_Exercise directions_
Reproduce from the records below, with no pictures, exactly the lines between the one containing "Write the bpy script that would produce this render. Use" and the one containing "COL = scene.collection", inclusive.

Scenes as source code
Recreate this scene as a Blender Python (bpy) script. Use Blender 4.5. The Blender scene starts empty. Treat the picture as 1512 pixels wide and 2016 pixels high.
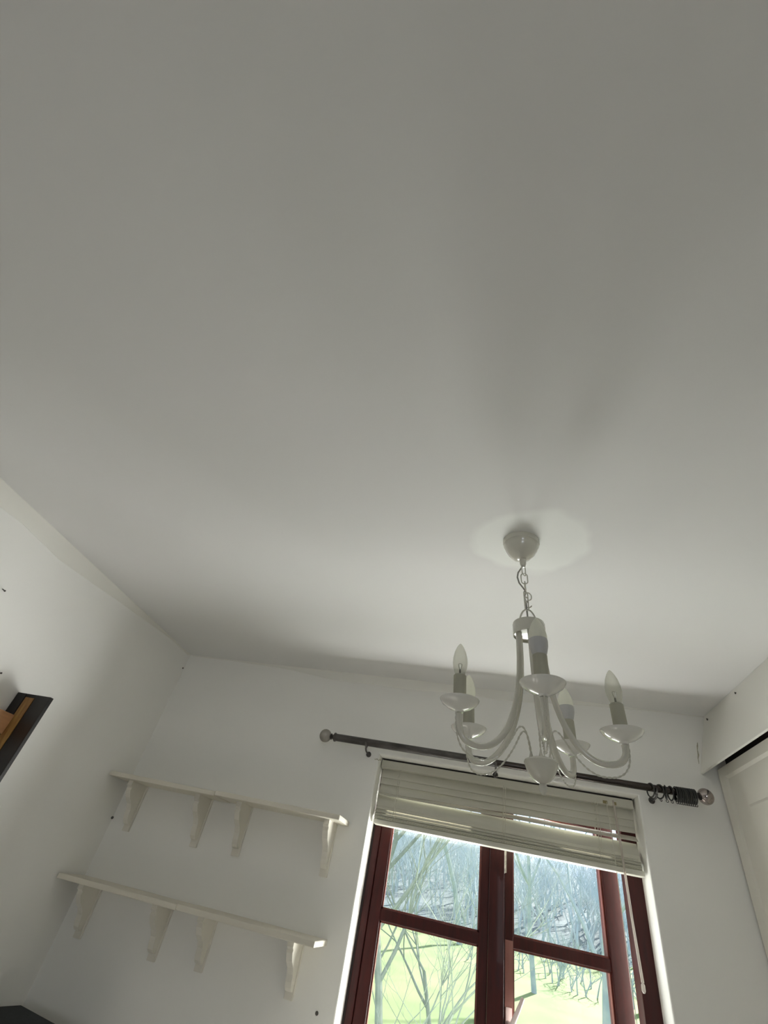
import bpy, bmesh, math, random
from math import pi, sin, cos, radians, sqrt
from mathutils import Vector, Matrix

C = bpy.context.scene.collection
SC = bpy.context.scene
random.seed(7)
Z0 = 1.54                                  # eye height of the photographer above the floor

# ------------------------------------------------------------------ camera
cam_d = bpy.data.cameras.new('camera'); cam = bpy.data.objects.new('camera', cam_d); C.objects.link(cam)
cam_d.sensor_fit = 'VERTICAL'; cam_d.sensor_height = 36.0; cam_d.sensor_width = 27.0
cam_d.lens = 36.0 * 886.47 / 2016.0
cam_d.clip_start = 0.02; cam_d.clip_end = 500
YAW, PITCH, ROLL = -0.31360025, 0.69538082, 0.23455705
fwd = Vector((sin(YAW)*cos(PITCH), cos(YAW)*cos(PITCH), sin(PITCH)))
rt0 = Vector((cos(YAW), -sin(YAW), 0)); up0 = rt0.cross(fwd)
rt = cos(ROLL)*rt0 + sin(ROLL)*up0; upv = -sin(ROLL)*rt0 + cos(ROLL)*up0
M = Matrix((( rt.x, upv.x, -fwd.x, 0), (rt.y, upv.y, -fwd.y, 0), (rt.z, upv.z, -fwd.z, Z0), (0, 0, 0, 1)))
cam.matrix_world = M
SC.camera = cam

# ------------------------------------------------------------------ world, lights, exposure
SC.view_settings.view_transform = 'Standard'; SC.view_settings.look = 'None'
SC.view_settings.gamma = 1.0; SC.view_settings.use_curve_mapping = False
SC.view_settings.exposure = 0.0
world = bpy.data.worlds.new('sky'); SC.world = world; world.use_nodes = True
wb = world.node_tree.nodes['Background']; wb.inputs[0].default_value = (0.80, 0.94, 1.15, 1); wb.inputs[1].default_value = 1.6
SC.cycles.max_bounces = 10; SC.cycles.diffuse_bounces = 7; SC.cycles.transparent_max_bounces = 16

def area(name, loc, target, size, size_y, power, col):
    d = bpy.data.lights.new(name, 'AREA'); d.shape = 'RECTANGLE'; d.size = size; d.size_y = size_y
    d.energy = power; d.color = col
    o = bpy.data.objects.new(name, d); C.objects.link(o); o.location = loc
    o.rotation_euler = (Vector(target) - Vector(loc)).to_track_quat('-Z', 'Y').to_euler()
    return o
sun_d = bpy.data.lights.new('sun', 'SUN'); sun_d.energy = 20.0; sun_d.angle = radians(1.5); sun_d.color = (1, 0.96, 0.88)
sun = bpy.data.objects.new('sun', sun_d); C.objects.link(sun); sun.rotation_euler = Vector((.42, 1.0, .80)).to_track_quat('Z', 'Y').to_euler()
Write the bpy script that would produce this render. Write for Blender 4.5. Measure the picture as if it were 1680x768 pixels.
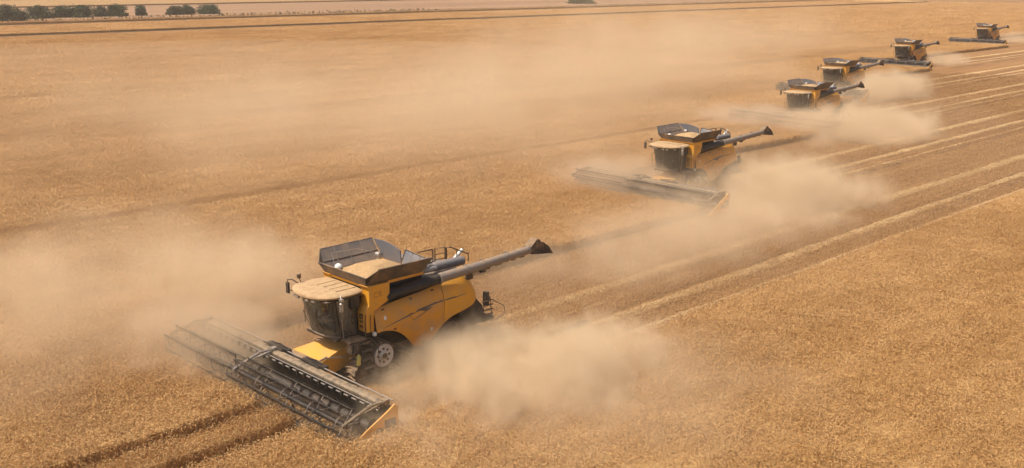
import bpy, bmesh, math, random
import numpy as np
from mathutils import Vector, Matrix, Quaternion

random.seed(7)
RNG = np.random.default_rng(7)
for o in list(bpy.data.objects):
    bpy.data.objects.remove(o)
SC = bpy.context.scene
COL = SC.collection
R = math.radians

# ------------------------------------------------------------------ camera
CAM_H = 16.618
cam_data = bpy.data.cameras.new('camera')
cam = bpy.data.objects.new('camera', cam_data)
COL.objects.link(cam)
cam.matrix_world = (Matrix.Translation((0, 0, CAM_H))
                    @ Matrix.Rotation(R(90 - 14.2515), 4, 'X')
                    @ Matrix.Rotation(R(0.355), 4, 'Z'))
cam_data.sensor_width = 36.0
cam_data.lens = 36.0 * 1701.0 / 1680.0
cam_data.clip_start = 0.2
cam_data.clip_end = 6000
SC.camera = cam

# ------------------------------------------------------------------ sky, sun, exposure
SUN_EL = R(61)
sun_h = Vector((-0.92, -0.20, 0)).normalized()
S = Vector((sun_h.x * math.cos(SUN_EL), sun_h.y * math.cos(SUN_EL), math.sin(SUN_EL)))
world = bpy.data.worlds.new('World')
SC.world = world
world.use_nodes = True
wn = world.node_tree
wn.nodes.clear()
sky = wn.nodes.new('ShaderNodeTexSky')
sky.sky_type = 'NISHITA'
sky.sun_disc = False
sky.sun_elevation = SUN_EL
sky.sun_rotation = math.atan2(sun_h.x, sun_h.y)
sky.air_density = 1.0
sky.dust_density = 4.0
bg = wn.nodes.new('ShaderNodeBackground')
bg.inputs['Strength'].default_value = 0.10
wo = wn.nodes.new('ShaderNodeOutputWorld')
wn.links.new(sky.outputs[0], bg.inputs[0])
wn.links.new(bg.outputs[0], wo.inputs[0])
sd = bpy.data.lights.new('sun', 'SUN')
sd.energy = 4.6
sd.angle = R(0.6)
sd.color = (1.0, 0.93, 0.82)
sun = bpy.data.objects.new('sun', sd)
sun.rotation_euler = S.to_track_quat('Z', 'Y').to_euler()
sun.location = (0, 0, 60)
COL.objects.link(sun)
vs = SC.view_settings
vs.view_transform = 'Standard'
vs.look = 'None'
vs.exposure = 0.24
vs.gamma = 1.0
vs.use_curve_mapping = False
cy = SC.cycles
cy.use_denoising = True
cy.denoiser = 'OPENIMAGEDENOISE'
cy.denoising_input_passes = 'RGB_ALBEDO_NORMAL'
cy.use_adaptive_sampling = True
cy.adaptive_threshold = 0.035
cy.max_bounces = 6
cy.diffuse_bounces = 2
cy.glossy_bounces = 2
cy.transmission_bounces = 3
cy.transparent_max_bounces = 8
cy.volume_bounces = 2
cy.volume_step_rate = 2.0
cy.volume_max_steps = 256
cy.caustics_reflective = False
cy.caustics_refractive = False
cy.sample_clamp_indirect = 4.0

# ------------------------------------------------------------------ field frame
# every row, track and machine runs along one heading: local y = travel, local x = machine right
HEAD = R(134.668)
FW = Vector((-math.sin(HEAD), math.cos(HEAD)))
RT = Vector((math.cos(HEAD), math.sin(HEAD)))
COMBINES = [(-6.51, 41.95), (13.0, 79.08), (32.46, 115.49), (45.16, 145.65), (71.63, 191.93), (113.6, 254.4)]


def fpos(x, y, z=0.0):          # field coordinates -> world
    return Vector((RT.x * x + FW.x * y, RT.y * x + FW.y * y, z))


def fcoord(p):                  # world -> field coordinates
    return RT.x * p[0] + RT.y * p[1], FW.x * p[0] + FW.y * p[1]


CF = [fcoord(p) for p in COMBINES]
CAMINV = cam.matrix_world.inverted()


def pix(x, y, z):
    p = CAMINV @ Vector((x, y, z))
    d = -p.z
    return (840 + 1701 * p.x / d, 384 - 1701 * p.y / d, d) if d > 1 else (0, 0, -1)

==

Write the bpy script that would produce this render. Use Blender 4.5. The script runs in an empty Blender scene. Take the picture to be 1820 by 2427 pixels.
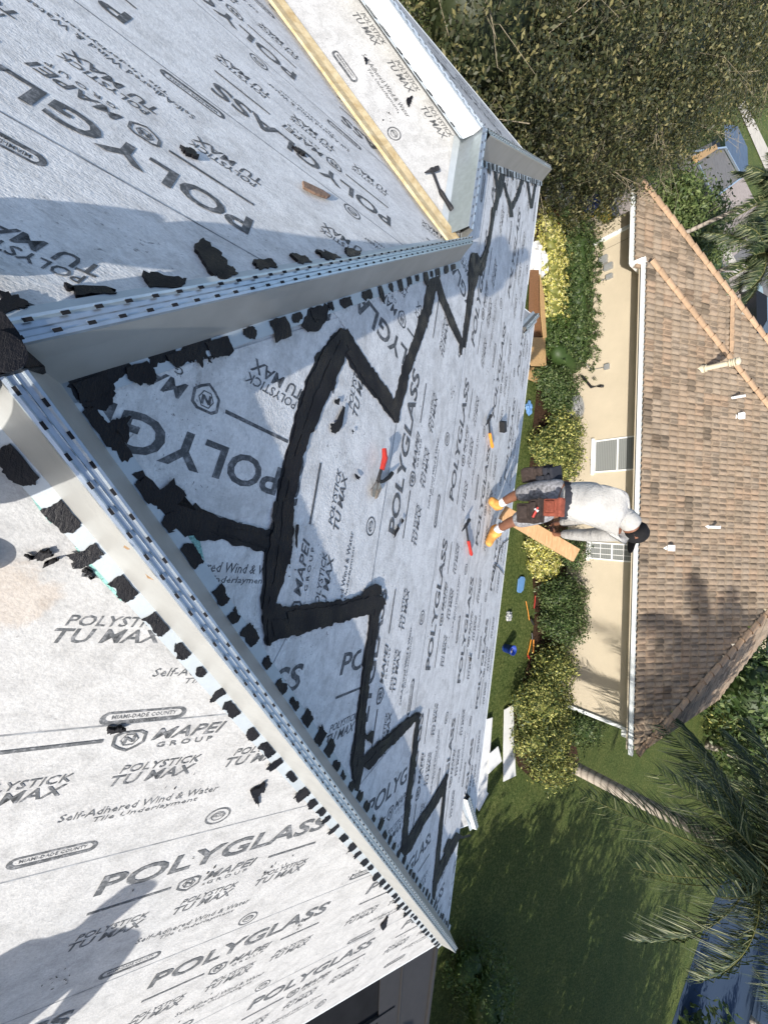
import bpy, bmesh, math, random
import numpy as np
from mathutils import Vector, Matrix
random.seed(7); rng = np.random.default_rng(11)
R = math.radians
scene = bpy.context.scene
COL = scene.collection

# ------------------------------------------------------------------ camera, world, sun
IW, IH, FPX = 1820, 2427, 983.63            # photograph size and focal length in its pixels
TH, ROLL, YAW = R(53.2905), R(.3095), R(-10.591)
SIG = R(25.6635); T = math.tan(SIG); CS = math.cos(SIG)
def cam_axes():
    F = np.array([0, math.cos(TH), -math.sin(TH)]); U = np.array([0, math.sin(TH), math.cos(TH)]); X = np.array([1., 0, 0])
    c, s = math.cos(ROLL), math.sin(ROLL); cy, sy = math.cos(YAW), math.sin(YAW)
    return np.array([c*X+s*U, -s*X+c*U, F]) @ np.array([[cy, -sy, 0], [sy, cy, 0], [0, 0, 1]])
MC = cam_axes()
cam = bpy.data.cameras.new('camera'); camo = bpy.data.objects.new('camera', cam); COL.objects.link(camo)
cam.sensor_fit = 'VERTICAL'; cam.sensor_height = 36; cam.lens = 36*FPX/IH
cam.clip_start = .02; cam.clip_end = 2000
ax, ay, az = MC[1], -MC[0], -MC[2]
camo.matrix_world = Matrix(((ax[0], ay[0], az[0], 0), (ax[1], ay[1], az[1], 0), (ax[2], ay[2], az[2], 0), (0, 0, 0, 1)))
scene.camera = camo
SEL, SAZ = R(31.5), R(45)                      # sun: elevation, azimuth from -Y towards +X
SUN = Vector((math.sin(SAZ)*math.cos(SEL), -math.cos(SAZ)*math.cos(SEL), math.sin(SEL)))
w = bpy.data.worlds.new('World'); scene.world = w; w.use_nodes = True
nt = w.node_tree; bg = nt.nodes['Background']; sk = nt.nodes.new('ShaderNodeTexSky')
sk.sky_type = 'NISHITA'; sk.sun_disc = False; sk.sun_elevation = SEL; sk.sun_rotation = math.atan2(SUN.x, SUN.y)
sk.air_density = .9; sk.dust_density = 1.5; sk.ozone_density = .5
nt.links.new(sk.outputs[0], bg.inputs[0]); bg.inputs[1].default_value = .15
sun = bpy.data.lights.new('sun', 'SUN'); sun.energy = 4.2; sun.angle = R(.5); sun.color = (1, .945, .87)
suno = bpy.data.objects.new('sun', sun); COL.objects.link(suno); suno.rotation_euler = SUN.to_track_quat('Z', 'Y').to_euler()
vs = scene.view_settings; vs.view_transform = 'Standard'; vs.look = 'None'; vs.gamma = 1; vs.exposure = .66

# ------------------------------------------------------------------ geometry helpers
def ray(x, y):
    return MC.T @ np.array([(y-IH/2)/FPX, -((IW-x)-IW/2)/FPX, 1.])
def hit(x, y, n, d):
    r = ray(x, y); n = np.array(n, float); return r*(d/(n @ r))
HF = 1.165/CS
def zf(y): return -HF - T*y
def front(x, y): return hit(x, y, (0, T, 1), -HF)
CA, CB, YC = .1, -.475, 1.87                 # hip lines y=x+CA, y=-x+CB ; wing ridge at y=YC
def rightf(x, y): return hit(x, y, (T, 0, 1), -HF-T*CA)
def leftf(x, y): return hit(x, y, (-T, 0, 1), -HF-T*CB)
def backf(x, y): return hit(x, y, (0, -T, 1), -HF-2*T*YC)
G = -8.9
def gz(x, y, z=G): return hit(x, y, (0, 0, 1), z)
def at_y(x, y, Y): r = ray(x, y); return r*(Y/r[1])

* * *

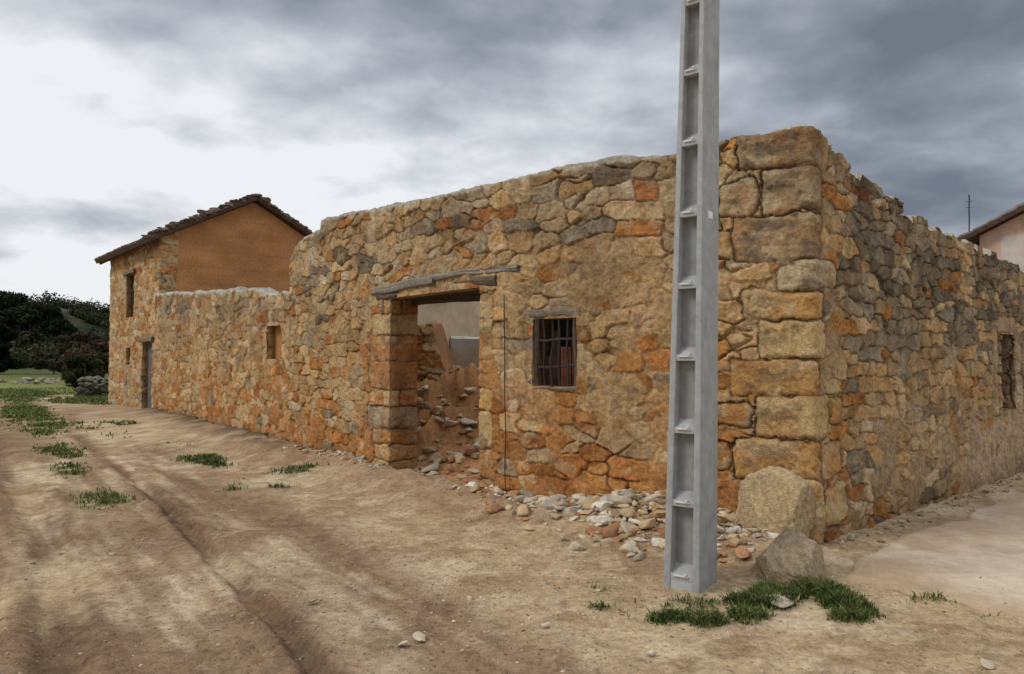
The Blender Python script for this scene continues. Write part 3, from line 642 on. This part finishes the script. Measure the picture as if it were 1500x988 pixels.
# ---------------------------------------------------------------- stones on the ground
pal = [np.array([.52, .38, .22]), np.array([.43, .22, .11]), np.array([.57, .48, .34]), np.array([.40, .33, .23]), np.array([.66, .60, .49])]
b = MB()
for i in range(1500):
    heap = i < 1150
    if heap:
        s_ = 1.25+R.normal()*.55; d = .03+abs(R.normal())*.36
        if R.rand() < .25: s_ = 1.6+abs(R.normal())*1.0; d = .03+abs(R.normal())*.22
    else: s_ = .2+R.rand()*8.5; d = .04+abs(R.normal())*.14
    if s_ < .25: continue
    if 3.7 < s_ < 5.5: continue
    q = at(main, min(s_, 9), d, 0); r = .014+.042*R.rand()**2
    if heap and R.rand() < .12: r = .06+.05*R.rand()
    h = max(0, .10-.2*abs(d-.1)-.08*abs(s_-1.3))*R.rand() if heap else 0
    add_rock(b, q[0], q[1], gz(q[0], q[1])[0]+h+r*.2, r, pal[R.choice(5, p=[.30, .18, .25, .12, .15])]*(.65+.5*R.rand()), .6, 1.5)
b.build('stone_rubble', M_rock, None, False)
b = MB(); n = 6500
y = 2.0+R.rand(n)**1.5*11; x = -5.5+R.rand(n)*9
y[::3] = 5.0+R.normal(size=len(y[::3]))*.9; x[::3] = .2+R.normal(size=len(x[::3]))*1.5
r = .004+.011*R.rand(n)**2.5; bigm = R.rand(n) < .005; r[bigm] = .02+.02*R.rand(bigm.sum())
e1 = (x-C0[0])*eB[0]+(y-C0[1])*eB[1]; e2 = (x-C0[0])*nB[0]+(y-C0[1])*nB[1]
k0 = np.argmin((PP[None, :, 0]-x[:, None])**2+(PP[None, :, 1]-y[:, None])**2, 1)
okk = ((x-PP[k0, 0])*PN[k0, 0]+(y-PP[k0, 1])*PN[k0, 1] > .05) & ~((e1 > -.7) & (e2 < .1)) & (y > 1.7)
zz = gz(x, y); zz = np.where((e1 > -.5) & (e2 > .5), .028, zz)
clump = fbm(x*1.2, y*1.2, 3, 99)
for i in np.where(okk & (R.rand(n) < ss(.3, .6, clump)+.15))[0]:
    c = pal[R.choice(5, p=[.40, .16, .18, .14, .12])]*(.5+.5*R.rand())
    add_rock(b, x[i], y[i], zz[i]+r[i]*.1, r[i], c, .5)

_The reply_
Write the bpy script that would produce this render. Use Blender 4.5. The script runs in an empty Blender scene. Take the picture to be 1820 by 2427 pixels.
import bpy, bmesh, math, random
import numpy as np
from mathutils import Vector, Matrix
random.seed(7); rng = np.random.default_rng(11)
R = math.radians
scene = bpy.context.scene
COL = scene.collection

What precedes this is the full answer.